In some of the fan fiction stories in which she shares a romantic relationship with Captain Scarlet, the two of them eventually marry and even become parents (as in 'Pride and Joy' and 'Valediction').




Notes of Interest:


Joe 90: nurse or spy Rhapsody in disguise?


Rhapsody Angel starred in her own cut-out dressing-doll book, which also contained a short illustrated story in the centre pages, featuring her, Captain Scarlet, and a youngish-looking Lady Penelope. (Destiny and Harmony also had their own similar booklets, and these are extremely rare items, since little girls probably used them in the way there were intended, and cut them up!)


Despite her popularity as a fan-fiction character, Rhapsody, perversely, much like Captain Scarlet, ends up suffering or deceased before her time. (‘Attrition’ by Tiger Jackson, ‘Valediction’ by Marion Woods, ‘Second Sight’ by Caroline Smith, and ‘Pride and Joy’ by Lezli Farrington) however, many of these stories are either Halloween or alternative/future timelines.


Rhapsody is one of the  four members of the Spectrum senior staff who are of British origin, the others being Captain Scarlet, Colonel White, and ex-Spectrum agent, now Mysteron agent, Captain Black


The Faces of Rhapsody Angel:  



Jean Shrimpton

Elizabeth Morgan

 'The Angels and the Creeping Enemy', John Theydon's third book

Rhapsody’s features were inspired by those of the 60’s model Jean Shrimpton and there is an obvious resemblance between the two. She was given voice by the talented Liz Morgan, who also performed as Destiny and Harmony in the series.  


The Rhapsody puppet found a new lease of life as a nurse in ‘Joe 90’, complete with a shorter hair, albeit in the same distinctive auburn red. 
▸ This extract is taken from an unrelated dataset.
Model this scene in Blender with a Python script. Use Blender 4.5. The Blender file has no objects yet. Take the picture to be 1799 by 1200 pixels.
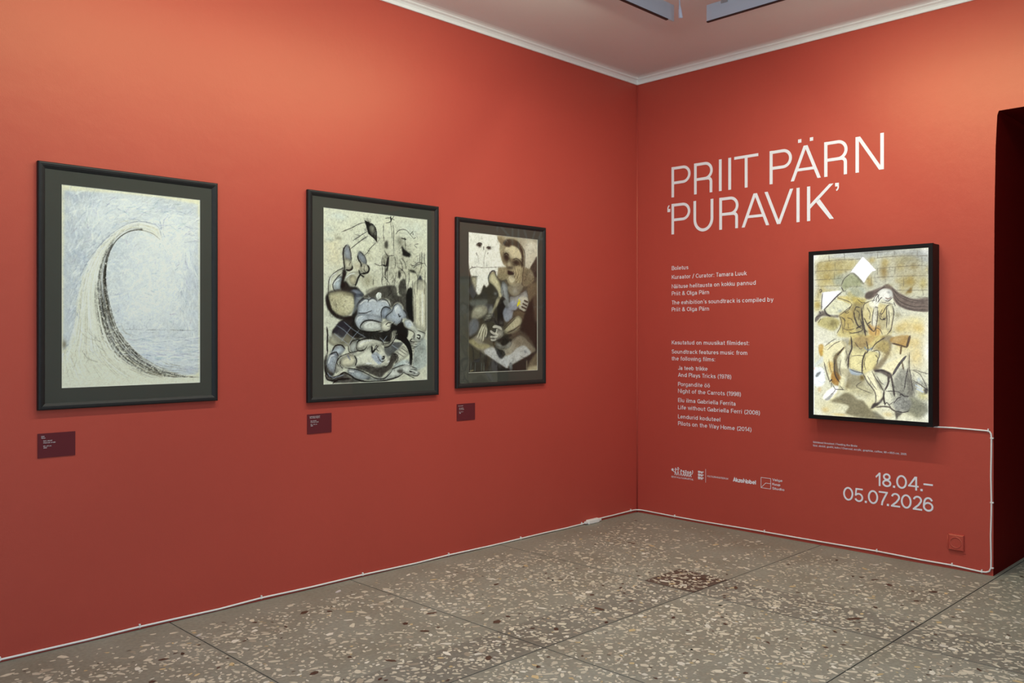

Despite being one of the lesser featured Angels in the series, Rhapsody seemed to be a popular choice for the other media.  The Angels strip, printed originally in Lady Penelope, and then in Action 21 reprints, was told from Rhapsody’s point of view and she was the lead Angel character in the mini-albums, ‘Captain Scarlet and the Mysterons’, and ‘Captain Scarlet is Indestructible’. She also featured as the main character in a short story entitled ‘We will Destroy Madame LaRoche’, in the 1967 Angels storybook, and had three chapters and an illustration to herself in the novel “Angels and the Creeping Enemy”, on which cover she also was featured.  Although less used by other comic strips artists, you can still find Rhapsody in a few panels of the Century/TV 21's Captain Scarlet strips. 


For Issue number 13 of the 'Captain Scarlet and the Mysterons' magazine released by Fleetway Editions Ltd, in 1994, artist Lynn Simpson drew a colour portrait of Rhapsody Angel for her series of  characters' Portraits Gallery.  


From the Angels comic strip

Mike White's art


Art by Lynn 


Rhapsody gets wet, in the first story arc from

Ron Embleton in the TV/Century 21 strip




CGI Rhapsody:


There is little information on the character of Rhapsody in New Captain Scarlet, other than the information that she was a pilot for rescue helicopters for the Royal Naval Air Service, and that her real name is Caroline Foster-Finch. This surname, suggesting she might hail from the English upper classes, is the only resemblance to the original Rhapsody. She only appears in a few episodes of the series, mainly in non-speaking parts, and does have only a few lines in those where she speaks.